--- Begin ---

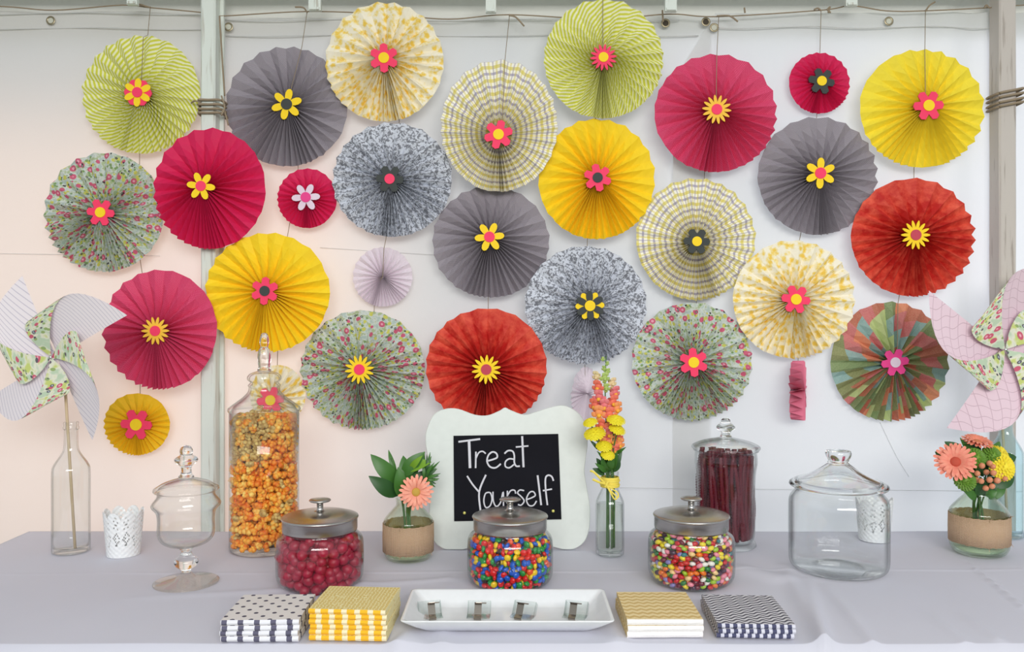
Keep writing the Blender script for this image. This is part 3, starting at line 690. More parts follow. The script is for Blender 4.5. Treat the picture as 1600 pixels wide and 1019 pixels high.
# --- empty cookie jar
o = empty('cookie_jar', at(1310, 889)); tag(o, 'large empty round glass cookie jar with glass lid', 'jar')
CJ = smooth_prof([(0, 0.004), (0.045, 0.004), (0.060, 0.0), (0.082, 0.0), (0.094, 0.006), (0.099, 0.020), (0.0995, 0.06), (0.0995, 0.130), (0.097, 0.148), (0.090, 0.158), (0.087, 0.163), (0.089, 0.170)], 5)
m = MB(); m.lathe(shell(CJ, 0.0045, 0.009), 72); m.build('glass_body', GT, o)
m = MB(); lp = [(0.097, 0.1725), (0.0985, 0.175), (0.097, 0.179)] + smooth_prof([(0.088, 0.184), (0.065, 0.193), (0.042, 0.205), (0.027, 0.216), (0.021, 0.220)], 4)
m.lathe([(0, 0.2165)] + [(max(.001, r - 0.006), z - 0.005) for r, z in lp[3:]][::-1] + [(0.082, 0.1725), (0.088, 0.1705)] + lp + [(0, 0.2205)], 72); lid = m.build('glass_lid', GS, o)
m = MB(); m.lathe(smooth_prof([(0, 0.2208), (0.021, 0.221), (0.0205, 0.227), (0.025, 0.236), (0.0255, 0.243), (0.021, 0.2475), (0, 0.2485)], 4), 40); m.build('knob', GS, lid)
m = MB(); m.lathe([(0.043, 0.0048), (0.046, 0.0035), (0.052, 0.0035), (0.055, 0.0048), (0.049, 0.0058), (0.043, 0.0048)], 56); m.build('base_ring', glass_thin('grey_glass', (0.55, 0.57, 0.56), (0.3, 0.32, 0.32)), o)

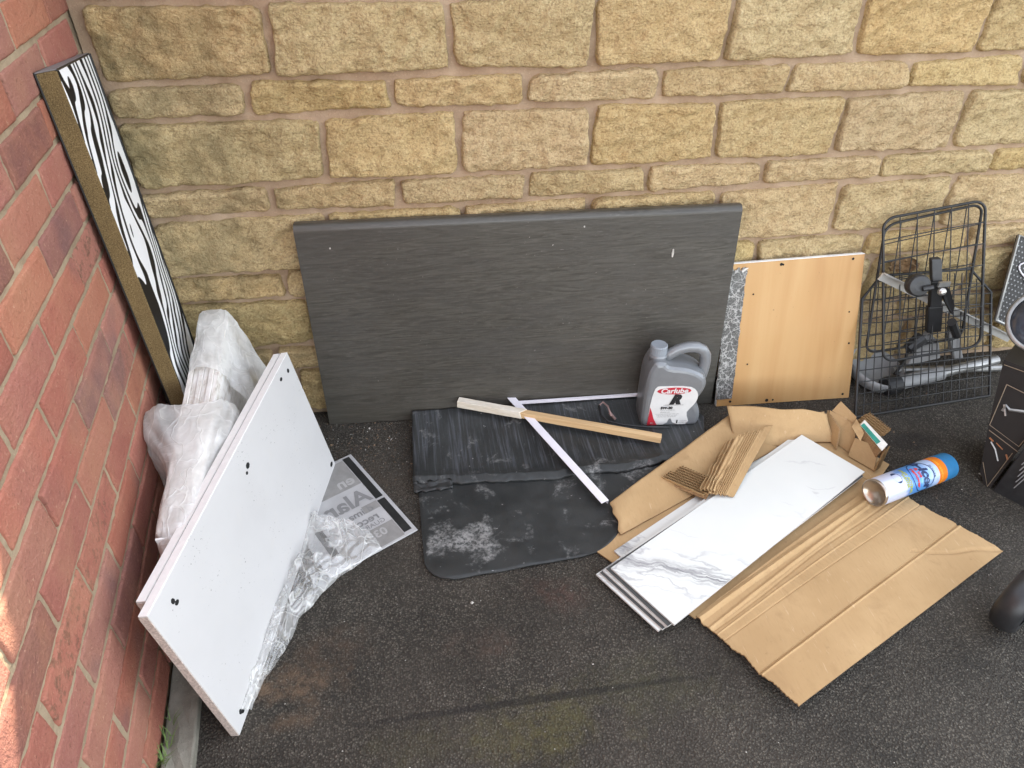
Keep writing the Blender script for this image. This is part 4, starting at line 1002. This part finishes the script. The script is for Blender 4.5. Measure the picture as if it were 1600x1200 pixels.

--- End ---

_Instructions for the task_
Return every line of the records exactly as given, pictures excluded.

_Task result_
Keep writing the Blender script for this image. This is part 3, starting at line 690. More parts follow. The script is for Blender 4.5. Treat the picture as 1600 pixels wide and 1019 pixels high.
# --- empty cookie jar
o = empty('cookie_jar', at(1310, 889)); tag(o, 'large empty round glass cookie jar with glass lid', 'jar')
CJ = smooth_prof([(0, 0.004), (0.045, 0.004), (0.060, 0.0), (0.082, 0.0), (0.094, 0.006), (0.099, 0.020), (0.0995, 0.06), (0.0995, 0.130), (0.097, 0.148), (0.090, 0.158), (0.087, 0.163), (0.089, 0.170)], 5)
m = MB(); m.lathe(shell(CJ, 0.0045, 0.009), 72); m.build('glass_body', GT, o)
m = MB(); lp = [(0.097, 0.1725), (0.0985, 0.175), (0.097, 0.179)] + smooth_prof([(0.088, 0.184), (0.065, 0.193), (0.042, 0.205), (0.027, 0.216), (0.021, 0.220)], 4)
m.lathe([(0, 0.2165)] + [(max(.001, r - 0.006), z - 0.005) for r, z in lp[3:]][::-1] + [(0.082, 0.1725), (0.088, 0.1705)] + lp + [(0, 0.2205)], 72); lid = m.build('glass_lid', GS, o)
m = MB(); m.lathe(smooth_prof([(0, 0.2208), (0.021, 0.221), (0.0205, 0.227), (0.025, 0.236), (0.0255, 0.243), (0.021, 0.2475), (0, 0.2485)], 4), 40); m.build('knob', GS, lid)
m = MB(); m.lathe([(0.043, 0.0048), (0.046, 0.0035), (0.052, 0.0035), (0.055, 0.0048), (0.049, 0.0058), (0.043, 0.0048)], 56); m.build('base_ring', glass_thin('grey_glass', (0.55, 0.57, 0.56), (0.3, 0.32, 0.32)), o)

Keep writing the Blender script for this image. This is part 4, starting at line 1002. This part finishes the script. The script is for Blender 4.5. Measure the picture as if it were 1600x1200 pixels.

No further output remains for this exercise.